3.3 Wider systems
The third general point is that systems are nested within other, wider systems. Saying that ‘this’ is the environment, ‘this’ is the system, and ‘these’ are the sub-systems, of which the system is constituted, reflects a choice of the level at which you will work. Russian dolls, which fit snugly one inside another, provide a useful analogy. No single one of them is ‘the doll’; each one fits inside a larger one. Instead of trying to identify ‘the system’ it is more helpful to think of a hierarchy of systems which fit inside each other from which you have to select the system-level at which you will work by exploring the most relevant ones.
The use of the Russian doll analogy is an example of a set of techniques that can be used to explore complex situations, others being the use of metaphors, diagrams, and models. We can build up our view of the ‘system’ being considered by wheeling in particular representations of various recognised systems and using them to highlight the presence or absence of particular interrelationships and patterns of behaviour within our explanatory ‘system of interest’. It is as if we display the raw complexity of the complex situation on an overhead projector slide and then superimpose different sorts of ‘systems of interest’ on it as overlays, to draw attention to different aspects of the way the ‘system of interest’ works and the way the ‘system of interest’ can be perceived by other people who are interested in it.

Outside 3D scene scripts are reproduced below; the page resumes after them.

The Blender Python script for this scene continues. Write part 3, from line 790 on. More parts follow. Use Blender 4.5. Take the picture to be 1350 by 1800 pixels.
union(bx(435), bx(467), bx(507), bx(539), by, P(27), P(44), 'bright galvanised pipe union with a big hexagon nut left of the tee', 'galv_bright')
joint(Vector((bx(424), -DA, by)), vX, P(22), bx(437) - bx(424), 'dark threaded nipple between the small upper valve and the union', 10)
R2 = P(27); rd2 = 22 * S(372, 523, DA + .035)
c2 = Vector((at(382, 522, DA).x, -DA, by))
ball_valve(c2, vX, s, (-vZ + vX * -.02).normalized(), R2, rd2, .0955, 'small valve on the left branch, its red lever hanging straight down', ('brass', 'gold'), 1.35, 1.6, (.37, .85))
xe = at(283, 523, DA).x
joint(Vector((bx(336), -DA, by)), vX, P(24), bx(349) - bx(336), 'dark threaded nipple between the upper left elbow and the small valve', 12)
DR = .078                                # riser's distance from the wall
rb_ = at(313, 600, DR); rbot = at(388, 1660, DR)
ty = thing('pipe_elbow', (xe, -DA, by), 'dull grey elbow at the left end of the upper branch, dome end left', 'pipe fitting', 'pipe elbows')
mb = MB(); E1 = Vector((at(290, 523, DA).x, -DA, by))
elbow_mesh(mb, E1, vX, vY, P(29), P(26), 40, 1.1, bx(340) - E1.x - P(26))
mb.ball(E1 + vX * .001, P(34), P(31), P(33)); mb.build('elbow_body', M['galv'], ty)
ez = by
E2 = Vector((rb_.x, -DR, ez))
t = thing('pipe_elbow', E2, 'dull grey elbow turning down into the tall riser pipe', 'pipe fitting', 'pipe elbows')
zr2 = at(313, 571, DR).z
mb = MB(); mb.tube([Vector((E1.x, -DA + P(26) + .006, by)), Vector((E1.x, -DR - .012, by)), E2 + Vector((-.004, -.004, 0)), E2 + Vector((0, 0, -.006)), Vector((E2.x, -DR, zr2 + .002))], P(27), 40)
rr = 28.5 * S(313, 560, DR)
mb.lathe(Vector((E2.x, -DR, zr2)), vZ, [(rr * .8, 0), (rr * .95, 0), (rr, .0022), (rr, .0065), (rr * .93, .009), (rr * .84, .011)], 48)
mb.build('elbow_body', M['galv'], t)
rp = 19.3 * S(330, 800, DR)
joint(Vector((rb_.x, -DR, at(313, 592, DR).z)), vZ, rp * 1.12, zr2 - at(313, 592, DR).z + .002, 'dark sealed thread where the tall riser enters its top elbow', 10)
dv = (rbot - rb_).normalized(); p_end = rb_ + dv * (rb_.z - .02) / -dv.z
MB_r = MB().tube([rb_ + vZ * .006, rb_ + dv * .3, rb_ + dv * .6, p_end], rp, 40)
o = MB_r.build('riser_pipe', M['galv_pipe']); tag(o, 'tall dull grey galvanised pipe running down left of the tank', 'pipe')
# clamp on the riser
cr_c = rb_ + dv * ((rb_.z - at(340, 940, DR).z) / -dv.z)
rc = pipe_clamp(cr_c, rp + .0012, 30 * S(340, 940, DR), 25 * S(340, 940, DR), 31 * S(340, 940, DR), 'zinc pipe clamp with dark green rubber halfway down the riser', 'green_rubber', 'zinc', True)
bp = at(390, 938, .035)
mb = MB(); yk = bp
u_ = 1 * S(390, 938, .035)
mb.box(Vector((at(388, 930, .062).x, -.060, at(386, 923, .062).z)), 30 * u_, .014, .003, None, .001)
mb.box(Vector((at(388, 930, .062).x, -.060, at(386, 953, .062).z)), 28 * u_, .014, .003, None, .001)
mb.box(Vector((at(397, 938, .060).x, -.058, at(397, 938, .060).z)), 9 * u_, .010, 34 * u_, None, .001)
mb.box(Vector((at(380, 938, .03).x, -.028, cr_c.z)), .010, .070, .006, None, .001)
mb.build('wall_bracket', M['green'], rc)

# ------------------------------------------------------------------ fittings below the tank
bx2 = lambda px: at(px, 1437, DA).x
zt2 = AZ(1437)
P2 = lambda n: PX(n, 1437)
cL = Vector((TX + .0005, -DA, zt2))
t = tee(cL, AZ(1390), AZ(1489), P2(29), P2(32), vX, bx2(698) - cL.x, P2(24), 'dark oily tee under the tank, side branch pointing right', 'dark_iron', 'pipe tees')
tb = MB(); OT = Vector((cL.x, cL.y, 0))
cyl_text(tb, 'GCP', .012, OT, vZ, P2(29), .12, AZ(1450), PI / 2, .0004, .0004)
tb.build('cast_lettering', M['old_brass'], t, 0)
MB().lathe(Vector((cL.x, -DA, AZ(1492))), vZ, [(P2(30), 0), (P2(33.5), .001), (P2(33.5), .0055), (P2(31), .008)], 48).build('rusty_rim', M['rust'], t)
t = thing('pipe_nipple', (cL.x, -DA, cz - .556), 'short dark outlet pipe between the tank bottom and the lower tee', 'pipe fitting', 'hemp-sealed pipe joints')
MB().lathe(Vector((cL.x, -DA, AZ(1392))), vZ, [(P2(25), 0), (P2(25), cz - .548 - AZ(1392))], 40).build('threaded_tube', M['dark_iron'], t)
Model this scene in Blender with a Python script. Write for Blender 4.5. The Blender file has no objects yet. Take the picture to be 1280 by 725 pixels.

This is important because if thinking in terms of systems is to be of any use it must involve more than mentally grouping a number of components together and calling them a system. The whole point is that these components are interrelated, so it is important to be able to grasp the ways in which they characteristically combine and interact. An understanding of these interrelationships, of how certain components ‘hang together’, is likely to provide a basis for deciding what to include in the system in the first place.